In the same way that the manager of a traditional brick-and-mortar retail store had to focus on all aspects of the store experience, companies have in-depth visibility into all nuances of their ecommerce backend systems. By spotting problems before they have a chance to disrupt the customer experience, teams can respond quickly and resolve them before things get worse. In the same way that drivers and mechanics rely on sensory data output and logging systems to understand the root problems of what is going on under the hood, IT teams need observability solutions to gain insight into what is going on at all locations of the enterprise including the farthest edge as well as private and public clouds.
Tackling the observability problem
Today, many solutions enable businesses to enhance the observability of their cloud assets. However, many organizations continue to bear the consequences of a lack of observability owing to several reasons.
For instance, research by cloud infrastructure services provider Platform9 revealed that security, consistent management across environments, high availability, and observability were the top concerns of technology professionals for operating cloud-native technologies. The deployment of distributed infrastructure across public, hybrid, and edge clouds increases complexity, said Bhaskar Gorti, CEO of Platform9. He noted that when implementing a distributed cloud strategy, many businesses fail to anticipate the challenges of managing it efficiently and the high skill level needed to do so.
Etay Maor, senior director of security strategy at Cato Networks, said that one of the underlying issues is that when companies strive to move to the cloud, they do so with an “on-prem” mindset and a stack of point solutions that make the transformation cumbersome to complete and manage.

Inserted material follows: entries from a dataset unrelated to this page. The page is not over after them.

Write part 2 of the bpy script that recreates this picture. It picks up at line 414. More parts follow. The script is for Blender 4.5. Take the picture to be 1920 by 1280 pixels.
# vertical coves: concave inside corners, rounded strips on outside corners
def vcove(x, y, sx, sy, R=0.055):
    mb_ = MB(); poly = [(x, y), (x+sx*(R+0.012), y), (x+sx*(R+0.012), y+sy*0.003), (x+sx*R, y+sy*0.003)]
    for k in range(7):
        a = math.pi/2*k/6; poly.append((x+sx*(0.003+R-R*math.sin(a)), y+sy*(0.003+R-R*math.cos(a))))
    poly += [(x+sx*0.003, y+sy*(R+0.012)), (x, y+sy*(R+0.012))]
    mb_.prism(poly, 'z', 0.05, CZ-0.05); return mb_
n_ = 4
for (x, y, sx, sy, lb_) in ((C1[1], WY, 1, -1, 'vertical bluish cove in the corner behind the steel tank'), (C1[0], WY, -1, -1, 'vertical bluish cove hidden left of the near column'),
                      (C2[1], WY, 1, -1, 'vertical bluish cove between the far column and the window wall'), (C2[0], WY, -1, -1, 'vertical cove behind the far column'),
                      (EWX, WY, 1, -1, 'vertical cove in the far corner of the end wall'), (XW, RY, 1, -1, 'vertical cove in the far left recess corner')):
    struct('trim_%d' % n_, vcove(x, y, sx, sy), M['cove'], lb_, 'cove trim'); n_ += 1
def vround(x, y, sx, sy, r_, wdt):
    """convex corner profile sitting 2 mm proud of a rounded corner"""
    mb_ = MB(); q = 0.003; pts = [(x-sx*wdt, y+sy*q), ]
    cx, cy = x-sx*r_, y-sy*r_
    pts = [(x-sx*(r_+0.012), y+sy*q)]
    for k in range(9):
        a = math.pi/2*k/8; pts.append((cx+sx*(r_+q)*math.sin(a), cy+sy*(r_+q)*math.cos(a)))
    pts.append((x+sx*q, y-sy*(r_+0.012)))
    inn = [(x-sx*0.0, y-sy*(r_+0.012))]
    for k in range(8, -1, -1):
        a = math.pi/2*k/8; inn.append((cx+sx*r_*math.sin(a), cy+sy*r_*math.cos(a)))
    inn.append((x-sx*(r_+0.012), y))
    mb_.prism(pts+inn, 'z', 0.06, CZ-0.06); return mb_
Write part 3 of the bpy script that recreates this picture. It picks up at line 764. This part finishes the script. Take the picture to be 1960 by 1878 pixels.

“Hybrid environments present a challenge both on the strategic level as well as the tactical and operational levels. Integration, availability, management and monitoring of multiple point solutions are challenging for any organization while providing threat actors with a wide attack surface with many “dark areas” that organizations may not even be aware of,” Maor said.
To address these challenges, he opined, organizations should adopt SASE (Secure Access Service Edge) as their go-to architecture and strategy as it addresses these concerns in today’s evolving hybrid environments.
See More: Cutover Delivers Remote IT Work Orchestration and Observability to AWS Marketplace Users
How does AWS ensure enhanced observability?
With the need for complete visibility of your cloud environment, it only made sense that the largest cloud computing provider offers observability packages. Amazon Web Services announced the general availability of its DevOps Guru platform just over a year ago. DevOps Guru is a fully managed operations service that utilizes machine learning that aids IT teams in detecting operational issues and remediation actions to deal with them. It looks for anomalies that deviate from normal operating patterns across 25 AWS resources using various data sources, including application metrics, logs, events, and traces.
Less than 12 months later, AWS announced a strategic partnership with Dynatrace. The partnership offers organizations easy access to the Dynatrace Software Intelligence Platform through the AWS Marketplace.
The platform will support more than 100 AWS services, including Amazon Elastic Kubernetes. AWS currently offers a growing line of observability tools, including AWS CloudTrail, Amazon Cloud Watch, and AWS X-Ray Traces.
In only a year, AWS has made a footprint in the application and infrastructure observability market, and data observability is the next logical step. There’s no doubt that AWS and other cloud companies will expand their portfolio of observability offerings in the coming years.